Friday, October 28, 2011

Kinds of Writers and Their Advice

One of the implications of quantum mechanics that writers have played with is the notion that there are universes in which every possibility is played out. I've heard the notion expressed as a root universe that buds into two new universes when it reaches a decision point.

Whether the real universe behaves this way or not, the writing universe seems to have split several times, and seems to be in the process of doing so again.

What do I mean?

If we don't count business writing and academic writing (about subjects other than writing), there are three writing universes for fiction:

Professional

The universe of professional writing is spread among the far-flung universities and MFA programs. A Slate article characterized this world as a kind of academic patronage for writers (where publishing is only a step on the way to the real goal of tenure for teaching writing).

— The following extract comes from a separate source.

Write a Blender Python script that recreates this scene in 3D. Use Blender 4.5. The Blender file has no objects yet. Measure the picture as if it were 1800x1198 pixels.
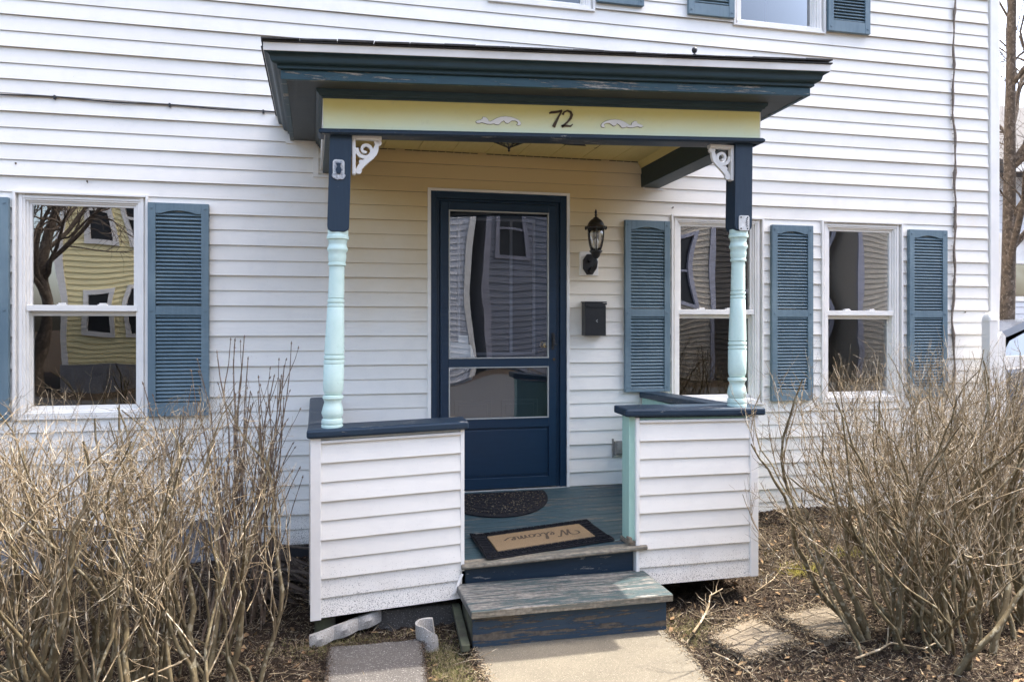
import bpy, math, random
import numpy as np
from mathutils import Vector, Matrix

R = math.radians
random.seed(7)
rng = np.random.default_rng(11)
scene = bpy.context.scene
COL = scene.collection

# ------------------------------------------------------------ camera, sky, sun, exposure
cam_d = bpy.data.cameras.new('camera')
cam = bpy.data.objects.new('camera', cam_d); COL.objects.link(cam)
cam.location = (0, -5.14, 1.5)
cam.rotation_euler = (R(90), 0, R(-12.9))
cam_d.sensor_width = 36; cam_d.lens = 1308 / 1800 * 36
cam_d.shift_y = -24 / 1800
cam_d.clip_start = 0.05; cam_d.clip_end = 600
scene.camera = cam

SUNV = Vector((0.44, 0.068, 1.0)).normalized()
world = bpy.data.worlds.new('World'); scene.world = world; world.use_nodes = True
wn = world.node_tree; bg = wn.nodes['Background']
sky = wn.nodes.new('ShaderNodeTexSky'); sky.sky_type = 'NISHITA'; sky.sun_disc = False
sky.sun_elevation = math.asin(SUNV.z); sky.sun_rotation = math.atan2(SUNV.x, SUNV.y)
sky.air_density = 1.0; sky.dust_density = 5.0; sky.ozone_density = 1.0
wn.links.new(sky.outputs[0], bg.inputs[0]); bg.inputs[1].default_value = 0.15
sd = bpy.data.lights.new('sun', 'SUN'); so = bpy.data.objects.new('sun', sd); COL.objects.link(so)
sd.energy = 2.0; sd.angle = R(0.5); sd.color = (1.0, 0.94, 0.86)
so.rotation_euler = SUNV.to_track_quat('Z', 'Y').to_euler()
scene.view_settings.view_transform = 'Standard'; scene.view_settings.look = 'None'
scene.view_settings.exposure = 2.40; scene.view_settings.gamma = 1
scene.view_settings.use_curve_mapping = False

# ------------------------------------------------------------ materials
class NT:
    def __init__(s, name):
        s.m = bpy.data.materials.new(name); s.m.use_nodes = True
        s.t = s.m.node_tree; s.p = s.t.nodes['Principled BSDF']
        s.pos = s.t.nodes.new('ShaderNodeNewGeometry').outputs['Position']
    def n(s, kind, **kw):
        nd = s.t.nodes.new(kind)
        for k, v in kw.items(): setattr(nd, k, v)
        return nd
    def l(s, a, b): s.t.links.new(a, b)
    def mapped(s, scale, src=None):
        mp = s.n('ShaderNodeMapping'); mp.inputs['Scale'].default_value = scale
        s.l(src or s.pos, mp.inputs['Vector']); return mp.outputs[0]
    def noise(s, scale, detail=4, rough=.55, vec=None, stretch=None):
        nd = s.n('ShaderNodeTexNoise'); nd.inputs['Scale'].default_value = scale
        nd.inputs['Detail'].default_value = detail; nd.inputs['Roughness'].default_value = rough
        s.l(s.mapped(stretch) if stretch else (vec or s.pos), nd.inputs['Vector'])
        return nd.outputs['Fac']
    def ramp(s, fac, a, b, lo=0., hi=1.):
        mr = s.n('ShaderNodeMapRange'); mr.inputs[1].default_value = a; mr.inputs[2].default_value = b
        mr.inputs[3].default_value = lo; mr.inputs[4].default_value = hi
        s.l(fac, mr.inputs[0]); return mr.outputs[0]
    def math(s, op, a, b=None):
        nd = s.n('ShaderNodeMath', operation=op)
        for i, v in enumerate((a, b)):
            if v is None: continue
            if isinstance(v, (int, float)): nd.inputs[i].default_value = v
            else: s.l(v, nd.inputs[i])
        return nd.outputs[0]
    def mix(s, fac, a, b):
        nd = s.n('ShaderNodeMix', data_type='RGBA')
        for i, v in ((0, fac), (6, a), (7, b)):
            if isinstance(v, (int, float)): nd.inputs[i].default_value = v
            elif isinstance(v, tuple): nd.inputs[i].default_value = v + (1,)
            else: s.l(v, nd.inputs[i])
        return nd.outputs[2]
    def bump(s, h, dist, strength=1.):
        nd = s.n('ShaderNodeBump'); nd.inputs['Distance'].default_value = dist
        nd.inputs['Strength'].default_value = strength
        s.l(h, nd.inputs['Height']); s.l(nd.outputs[0], s.p.inputs['Normal'])
    def sep(s, src=None):
        nd = s.n('ShaderNodeSeparateXYZ'); s.l(src or s.pos, nd.inputs[0]); return nd.outputs
    def fin(s, color, rough=.5, spec=.5, metal=0.):
        if isinstance(color, tuple): s.p.inputs['Base Color'].default_value = color + (1,)
        else: s.l(color, s.p.inputs['Base Color'])
        if isinstance(rough, (int, float)): s.p.inputs['Roughness'].default_value = rough
        else: s.l(rough, s.p.inputs['Roughness'])
        s.p.inputs['Specular IOR Level'].default_value = spec
        s.p.inputs['Metallic'].default_value = metal
        return s.m

M = {}
def simple(name, a, b=None, scale=8, rough=.5, bump=0, bscale=60, spec=.5, metal=0, stretch=None):
    t = NT(name)
    b = b or tuple(c * .8 for c in a)
    c = t.mix(t.ramp(t.noise(scale, 5, stretch=stretch), .35, .65), a, b)
    if bump: t.bump(t.noise(bscale, 4), bump)
    M[name] = t.fin(c, rough, spec, metal); return M[name]

def vinyl(name, shade_and_stain):
    t = NT(name)
    x, y, z = t.sep()
    base = t.mix(t.ramp(t.noise(1.3, 4), .3, .7), (.81, .775, .705), (.765, .73, .665))
    gray = t.mix(t.ramp(t.noise(5, 6, .7), .5, .8, 0, .3), base, (.55, .54, .52))
    c = gray
    if shade_and_stain:
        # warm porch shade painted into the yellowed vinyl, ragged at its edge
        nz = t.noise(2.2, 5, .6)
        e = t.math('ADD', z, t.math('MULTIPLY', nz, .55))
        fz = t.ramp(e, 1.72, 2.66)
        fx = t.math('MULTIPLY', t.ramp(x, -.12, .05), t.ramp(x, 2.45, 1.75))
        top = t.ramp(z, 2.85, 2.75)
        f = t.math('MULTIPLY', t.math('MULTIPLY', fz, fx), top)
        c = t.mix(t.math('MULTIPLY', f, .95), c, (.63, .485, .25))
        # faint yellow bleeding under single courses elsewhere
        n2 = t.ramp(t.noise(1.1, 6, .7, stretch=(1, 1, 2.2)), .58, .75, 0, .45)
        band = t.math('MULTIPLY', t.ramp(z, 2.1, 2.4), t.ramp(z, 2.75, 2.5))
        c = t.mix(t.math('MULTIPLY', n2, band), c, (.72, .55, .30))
    # darker brown on the undersides of the laps
    nz_ = t.sep(t.n('ShaderNodeNewGeometry').outputs['Normal'])[2]
    c = t.mix(t.ramp(nz_, -.3, -.7, 0, .6), c, (.21, .165, .115))
    # splash dirt: small dark specks thickening towards the soil
    sp = t.noise(230, 2, .5)
    dens = t.ramp(z, .0, .42, .49, .74)
    spk = t.ramp(t.math('SUBTRACT', sp, dens), 0, .03)
    c = t.mix(t.math('MULTIPLY', spk, .8), c, (.12, .10, .085))
    c = t.mix(t.math('MULTIPLY', t.ramp(t.noise(9, 5), .45, .7), t.ramp(z, .45, .05, 0, .35)), c, (.42, .36, .3))
    t.bump(t.math('ADD', t.noise(60, 3, .5, stretch=(.3, 1, 1)), t.math('MULTIPLY', t.noise(2.0, 2), 9.)), .0006)
    M[name] = t.fin(c, .45, .4)
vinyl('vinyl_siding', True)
vinyl('vinyl_porch', False)
simple('white_trim', (.82, .79, .735), (.74, .715, .67), 6, .4, .0002, 90)
simple('white_metal', (.74, .71, .66), (.62, .58, .52), 4, .4)

def paint(name, col, col2, chip=(.45, .42, .36), amount=.0, rough=.5, grain=(1, 8, 8), bump=.0012, chipstretch=(1.5, 6, 9), spec=.4):
    t = NT(name)
    c = t.mix(t.ramp(t.noise(7, 6, .65, stretch=grain), .3, .7), col, col2)
    g = t.noise(26, 5, .6, stretch=grain)
    h = g
    if name == 'mint_post':      # grime lodged in the turned grooves
        pt = t.n('ShaderNodeNewGeometry').outputs['Pointiness']
        c = t.mix(t.ramp(pt, .492, .465, 0, .6), c, (.20, .24, .19))
        c = t.mix(t.ramp(t.noise(60, 5, .7), .6, .72, 0, .35), c, (.34, .42, .36))
    if name == 'shutter_paint':  # chalky, unevenly faded
        c = t.mix(t.ramp(t.noise(2.1, 5, .6), .42, .66, 0, .55), c, (.20, .27, .30))
    if amount > 0:
        n = t.noise(5, 9, .72, stretch=chipstretch)
        big = t.noise(1.7, 3)
        th = t.math('ADD', n, t.math('MULTIPLY', t.math('SUBTRACT', big, .5), .35))
        f = t.ramp(th, .74 - amount, .75 - amount)
        cc = t.mix(t.ramp(t.noise(45, 4), .35, .65), chip, tuple(v * .55 for v in chip))
        c = t.mix(f, c, cc)
        h = t.math('SUBTRACT', t.math('MULTIPLY', g, .5), f)
    t.bump(h, bump)
    M[name] = t.fin(c, rough, spec)
paint('navy_paint', (.010, .024, .043), (.015, .033, .055), (.30, .29, .27), .10, .45)
paint('navy_post', (.011, .026, .046), (.016, .035, .058), (.55, .55, .52), .03, .5, grain=(8, 8, 1), chipstretch=(6, 6, 4))
paint('green_navy', (.014, .034, .042), (.022, .052, .066), (.42, .36, .30), .02, .5)
paint('fascia_paint', (.018, .050, .068), (.030, .078, .095), (.34, .31, .26), .165, .5, chipstretch=(1.2, 8, 16))
paint('soffit_paint', (.045, .055, .058), (.060, .070, .072), (.1, .1, .1), .06, .6)
paint('door_paint', (.005, .022, .048), (.007, .028, .058), (.3, .3, .3), 0, .38, bump=.0005)
paint('mint_paint', (.33, .52, .43), (.40, .58, .49), (.62, .58, .48), .04, .5, grain=(6, 6, 1))
paint('mint_post', (.54, .705, .63), (.60, .745, .68), (.28, .33, .30), .045, .45, grain=(4, 4, 2), bump=.0008)
paint('ceiling_paint', (.60, .50, .20), (.66, .55, .24), (.25, .2, .1), .02, .5, grain=(8, 1, 8))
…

Professional comes from profession, which comes from profess. The modern sense of the words, "profession," and, "professional," is tied up in notions of highly-trained--and highly-paid--specialists. With that sense, we lose sight of the root verb, "to profess," which means to espouse a body of knowledge and practice. Professing is also associated with the old, clerical notion of a calling.
Many writers aspire to be professional in the modern, highly-paid sense of the term, but go about their task more in the old sense of something to profess: literature is a calling, with commandments and a canon.

Commercial

The universe of commercial writing orbits New York City. (The cynical might say that New York is the black hole at the center of that universe.) This universe is all about publishing, and advances, and royalties.

Commercial, of course, comes from, "commerce," i.e., business. The commercial writer is all about business: What are the trends? Where's the market? What are editors buying? I've heard several people say that unpublished writers talk about books, published authors talk about money.

Electronic Frontiers

There was a time when the distinction between the professional and commercial writer came down to labels like, "literary," and, "commercial." Writers in both universes had to squeeze through the same funnel because the only way to reach a large audience was through the distribution system controlled by the publishers.

We're now entering a new universe (or perhaps a hyperspace) of writing in the interwebs where it's possible to publish your message to the world by pushing a button. Compared to the older two universes, with their fairly well defined paths of advancement, this strange new universe is part of a larger reputation economy.

Advice

I've painted with a broad brush to characterize the universes of fiction writer. In doing so, I've surely missed a host of important details and qualifications. Even so, when you compare the structures of each universe, it becomes clear that the path to success in each one is different than the others.

What that means, in practical terms, is that when someone gives you writing advice you need to take the universe they inhabit--and the one you inhabit--into account. It's not that the advice is mutually exclusive--or that a writer can't exist in multiple universes--but that each context has different priorities. For example, a commercial rule like, "dive right into the action of the story," isn't as important in a professional story.

It's easy to see the writing world as a monoculture. But you'll be happier--and do a better job of finding adaptive strategies--if you think instead of a multi-verse teaming with variations.